● **Task directions**
Restate the whole of the material. Keep every word, and drop the pictures.

● **Information supplied**

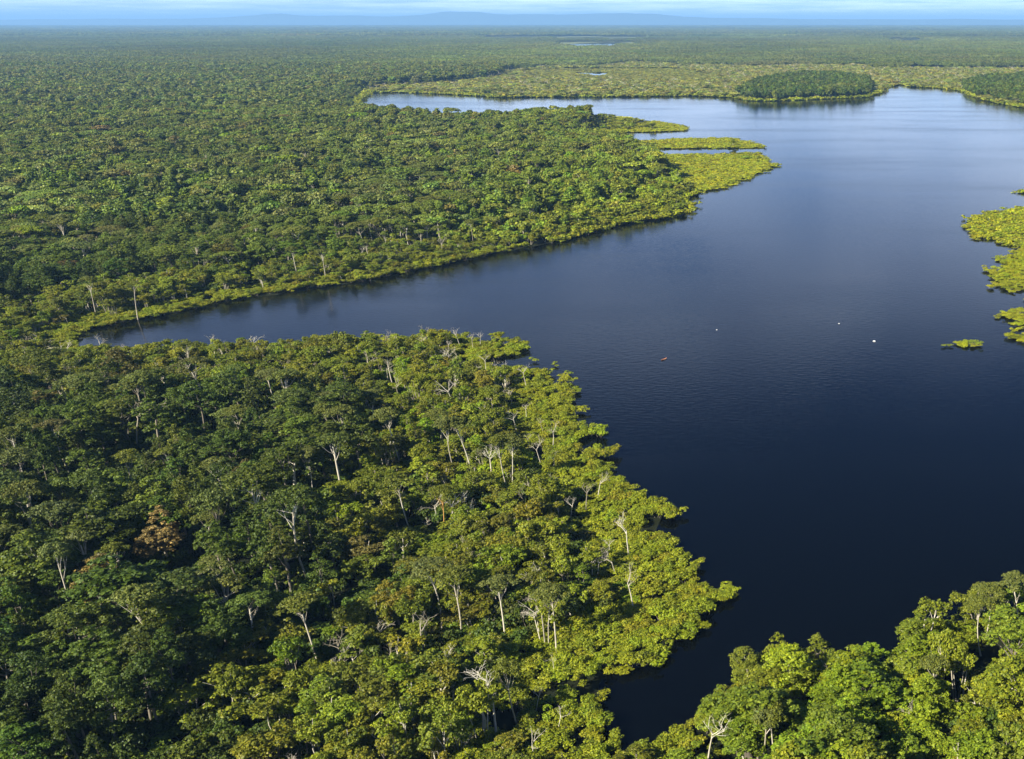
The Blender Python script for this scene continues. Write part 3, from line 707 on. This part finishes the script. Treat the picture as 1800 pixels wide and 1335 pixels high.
# --- low marsh scrub beyond the lake, with scattered dwarf trees
P = jitter_grid(1500, 4200, 13, 7); sd = lake_sd(P); mi = in_marsh(P); cl = inside(P, CLUMP1) | inside(P, CLUMP2); gr = inside(P, GRASSY)
ok = mi & ~cl & (sd > 1) & pond_clear(P) & ~gr
n = ok.sum(); fld.add('swamp', P[ok], r.uniform(3.5, 8, n), r.uniform(1.5, 2.4, n), vary(mixc((0.27, 0.275, 0.04), (0.18, 0.20, 0.04), r.random(n)), r), 'marsh')
ok = gr & (sd > 1) & pond_clear(P)
n = ok.sum(); fld.add('shrub', P[ok], r.uniform(1.2, 2.4, n), r.uniform(3.0, 4.5, n), vary(mixc((0.26, 0.27, 0.02), (0.19, 0.19, 0.03), fnoise(P[ok][:, 0], P[ok][:, 1], 200, 77)), r, .08), 'marsh')
ok = cl & (sd > 3)
n = ok.sum(); Pc = np.repeat(P[ok], 2, 0) + r.uniform(-5, 5, (2 * n, 2)); n *= 2
fld.add('broad', Pc, r.uniform(11, 19, n), r.uniform(.9, 1.2, n), vary(mixc(DARK, MID, r.random(n)), r), 'marsh')

# --- forest of the middle distance
P = jitter_grid(NEARY, 3000, 10.5, 8, margin=60); sd = lake_sd(P); mi = in_marsh(P)
ok = (sd > 14) & ~mi & pond_clear(P) & ~inside(P, TONGUE)
nz = fnoise(P[:, 0], P[:, 1], 240, 12); kb = nz + r.normal(0, .2, len(P)) > .5
h = np.minimum(r.uniform(10, 23, len(P)), 5 + .25 * np.maximum(sd, 0)); ok &= vnoise(P[:, 0], P[:, 1], 34, 33) > .16
T = vary(mixc(mixc(MID, OLIVE, np.clip(nz + r.normal(0, .25, len(P)), 0, 1)), GREY, np.clip(r.normal(.35, .25, len(P)), 0, 1)), r)
for kd, m in (('umbrella', ok & kb), ('broad', ok & ~kb)):
    fld.add(kd, P[m], h[m], r.uniform(1.0, 1.45, m.sum()), T[m], 'far')

# --- dark understorey filling the gaps of the near forest
P = jitter_grid(105, 560, 4.6, 9); sd = lake_sd(P)
ok = (sd > 20) & (P[:, 1] < 560) & pond_clear(P) & ~inside(P, SWAMP)
h, ok2 = front_limit(P, r.uniform(2.5, 7.5, len(P)))
ok &= r.random(len(P)) < .75
n = ok.sum(); under = (P[ok], h[ok], r.uniform(1.2, 2.0, n), vary(mixc(DARK, MID, r.random(n)), r))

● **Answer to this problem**
The Blender Python script for this scene continues. Write part 3, from line 707 on. This part finishes the script. Treat the picture as 1800 pixels wide and 1335 pixels high.
# --- low marsh scrub beyond the lake, with scattered dwarf trees
P = jitter_grid(1500, 4200, 13, 7); sd = lake_sd(P); mi = in_marsh(P); cl = inside(P, CLUMP1) | inside(P, CLUMP2); gr = inside(P, GRASSY)
ok = mi & ~cl & (sd > 1) & pond_clear(P) & ~gr
n = ok.sum(); fld.add('swamp', P[ok], r.uniform(3.5, 8, n), r.uniform(1.5, 2.4, n), vary(mixc((0.27, 0.275, 0.04), (0.18, 0.20, 0.04), r.random(n)), r), 'marsh')
ok = gr & (sd > 1) & pond_clear(P)
n = ok.sum(); fld.add('shrub', P[ok], r.uniform(1.2, 2.4, n), r.uniform(3.0, 4.5, n), vary(mixc((0.26, 0.27, 0.02), (0.19, 0.19, 0.03), fnoise(P[ok][:, 0], P[ok][:, 1], 200, 77)), r, .08), 'marsh')
ok = cl & (sd > 3)
n = ok.sum(); Pc = np.repeat(P[ok], 2, 0) + r.uniform(-5, 5, (2 * n, 2)); n *= 2
fld.add('broad', Pc, r.uniform(11, 19, n), r.uniform(.9, 1.2, n), vary(mixc(DARK, MID, r.random(n)), r), 'marsh')

# --- forest of the middle distance
P = jitter_grid(NEARY, 3000, 10.5, 8, margin=60); sd = lake_sd(P); mi = in_marsh(P)
ok = (sd > 14) & ~mi & pond_clear(P) & ~inside(P, TONGUE)
nz = fnoise(P[:, 0], P[:, 1], 240, 12); kb = nz + r.normal(0, .2, len(P)) > .5
h = np.minimum(r.uniform(10, 23, len(P)), 5 + .25 * np.maximum(sd, 0)); ok &= vnoise(P[:, 0], P[:, 1], 34, 33) > .16
T = vary(mixc(mixc(MID, OLIVE, np.clip(nz + r.normal(0, .25, len(P)), 0, 1)), GREY, np.clip(r.normal(.35, .25, len(P)), 0, 1)), r)
for kd, m in (('umbrella', ok & kb), ('broad', ok & ~kb)):
    fld.add(kd, P[m], h[m], r.uniform(1.0, 1.45, m.sum()), T[m], 'far')

# --- dark understorey filling the gaps of the near forest
P = jitter_grid(105, 560, 4.6, 9); sd = lake_sd(P)
ok = (sd > 20) & (P[:, 1] < 560) & pond_clear(P) & ~inside(P, SWAMP)
h, ok2 = front_limit(P, r.uniform(2.5, 7.5, len(P)))
ok &= r.random(len(P)) < .75
n = ok.sum(); under = (P[ok], h[ok], r.uniform(1.2, 2.0, n), vary(mixc(DARK, MID, r.random(n)), r))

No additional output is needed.